◆ **INSTRUCTIONS TO FOLLOW**
Reproduce all the lines below exactly and omit the images.

** START GIVEN DATA **

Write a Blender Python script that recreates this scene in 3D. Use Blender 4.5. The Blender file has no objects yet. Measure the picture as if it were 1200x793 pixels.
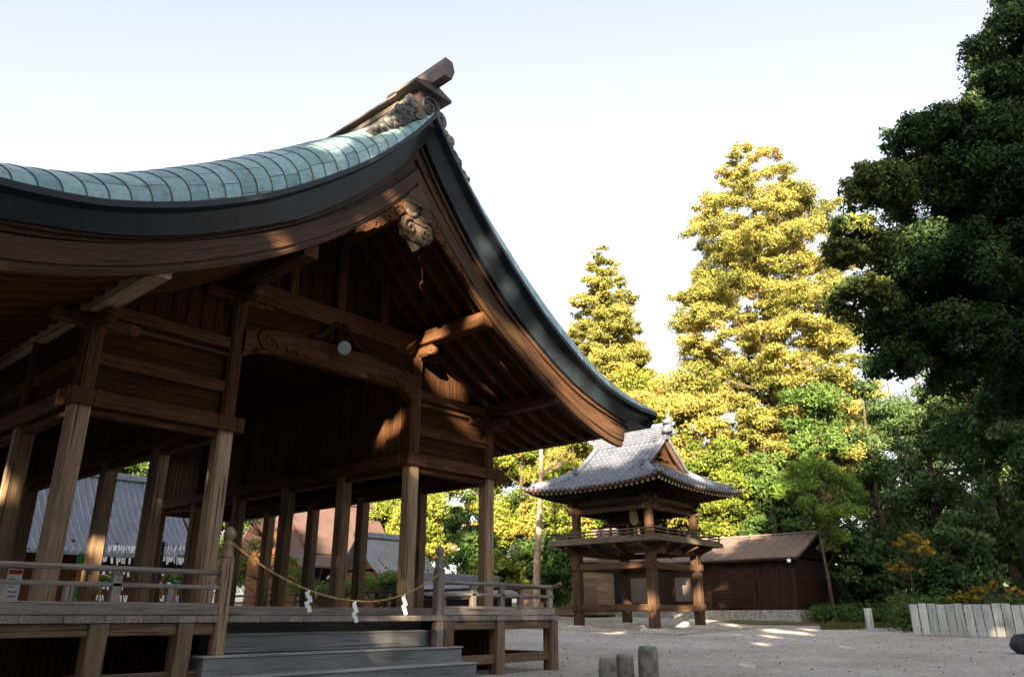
import bpy, math, random
import numpy as np
from mathutils import Vector, Matrix

# ------------------------------------------------------------------ camera, sky, sun, exposure
scn = bpy.context.scene
COL = scn.collection
PITCH = math.atan(324 / 900)
YAW = math.atan(840 / 956.5)
FW = (math.cos(YAW), math.sin(YAW)); RT = (math.sin(YAW), -math.cos(YAW))
cam_d = bpy.data.cameras.new('camera'); cam_d.lens = 27.0; cam_d.sensor_width = 36.0
cam_d.clip_start = 0.05; cam_d.clip_end = 3000
cam = bpy.data.objects.new('camera', cam_d); COL.objects.link(cam)
cam.location = (0, 0, 1.0)
cam.rotation_euler = (math.radians(90) + PITCH, 0, -math.atan2(FW[0], FW[1]))
scn.camera = cam

SUN_EL = math.radians(15.0)
SUN_TO = (-0.825, -0.565)                       # horizontal direction towards the sun
world = bpy.data.worlds.new('World'); scn.world = world; world.use_nodes = True
wn = world.node_tree.nodes; wl = world.node_tree.links
sky = wn.new('ShaderNodeTexSky'); sky.sky_type = 'NISHITA'; sky.sun_disc = False
sky.sun_elevation = SUN_EL; sky.sun_rotation = math.atan2(SUN_TO[0], SUN_TO[1])
sky.air_density = 1.0; sky.dust_density = 3.0; sky.ozone_density = 0.6
bg = wn['Background']; bg.inputs['Strength'].default_value = 0.057
hs = wn.new('ShaderNodeHueSaturation'); hs.inputs['Hue'].default_value = 0.522; hs.inputs['Saturation'].default_value = 0.38      # white balance of a shaded court
wl.new(sky.outputs[0], hs.inputs['Color']); wl.new(hs.outputs[0], bg.inputs['Color'])
sun_d = bpy.data.lights.new('sun', 'SUN'); sun_d.energy = 5.0; sun_d.angle = math.radians(0.5)
sun_d.color = (1.0, 0.80, 0.53)
sun = bpy.data.objects.new('sun', sun_d); COL.objects.link(sun)
_to = Vector((SUN_TO[0] * math.cos(SUN_EL), SUN_TO[1] * math.cos(SUN_EL), math.sin(SUN_EL)))
sun.rotation_euler = _to.to_track_quat('Z', 'Y').to_euler()
vs = scn.view_settings
vs.view_transform = 'Standard'; vs.look = 'None'; vs.gamma = 1.0; vs.use_curve_mapping = False
vs.exposure = 3.1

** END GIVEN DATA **

◆ **WORKED SOLUTION**
Write a Blender Python script that recreates this scene in 3D. Use Blender 4.5. The Blender file has no objects yet. Measure the picture as if it were 1200x793 pixels.
import bpy, math, random
import numpy as np
from mathutils import Vector, Matrix

# ------------------------------------------------------------------ camera, sky, sun, exposure
scn = bpy.context.scene
COL = scn.collection
PITCH = math.atan(324 / 900)
YAW = math.atan(840 / 956.5)
FW = (math.cos(YAW), math.sin(YAW)); RT = (math.sin(YAW), -math.cos(YAW))
cam_d = bpy.data.cameras.new('camera'); cam_d.lens = 27.0; cam_d.sensor_width = 36.0
cam_d.clip_start = 0.05; cam_d.clip_end = 3000
cam = bpy.data.objects.new('camera', cam_d); COL.objects.link(cam)
cam.location = (0, 0, 1.0)
cam.rotation_euler = (math.radians(90) + PITCH, 0, -math.atan2(FW[0], FW[1]))
scn.camera = cam

SUN_EL = math.radians(15.0)
SUN_TO = (-0.825, -0.565)                       # horizontal direction towards the sun
world = bpy.data.worlds.new('World'); scn.world = world; world.use_nodes = True
wn = world.node_tree.nodes; wl = world.node_tree.links
sky = wn.new('ShaderNodeTexSky'); sky.sky_type = 'NISHITA'; sky.sun_disc = False
sky.sun_elevation = SUN_EL; sky.sun_rotation = math.atan2(SUN_TO[0], SUN_TO[1])
sky.air_density = 1.0; sky.dust_density = 3.0; sky.ozone_density = 0.6
bg = wn['Background']; bg.inputs['Strength'].default_value = 0.057
hs = wn.new('ShaderNodeHueSaturation'); hs.inputs['Hue'].default_value = 0.522; hs.inputs['Saturation'].default_value = 0.38      # white balance of a shaded court
wl.new(sky.outputs[0], hs.inputs['Color']); wl.new(hs.outputs[0], bg.inputs['Color'])
sun_d = bpy.data.lights.new('sun', 'SUN'); sun_d.energy = 5.0; sun_d.angle = math.radians(0.5)
sun_d.color = (1.0, 0.80, 0.53)
sun = bpy.data.objects.new('sun', sun_d); COL.objects.link(sun)
_to = Vector((SUN_TO[0] * math.cos(SUN_EL), SUN_TO[1] * math.cos(SUN_EL), math.sin(SUN_EL)))
sun.rotation_euler = _to.to_track_quat('Z', 'Y').to_euler()
vs = scn.view_settings
vs.view_transform = 'Standard'; vs.look = 'None'; vs.gamma = 1.0; vs.use_curve_mapping = False
vs.exposure = 3.1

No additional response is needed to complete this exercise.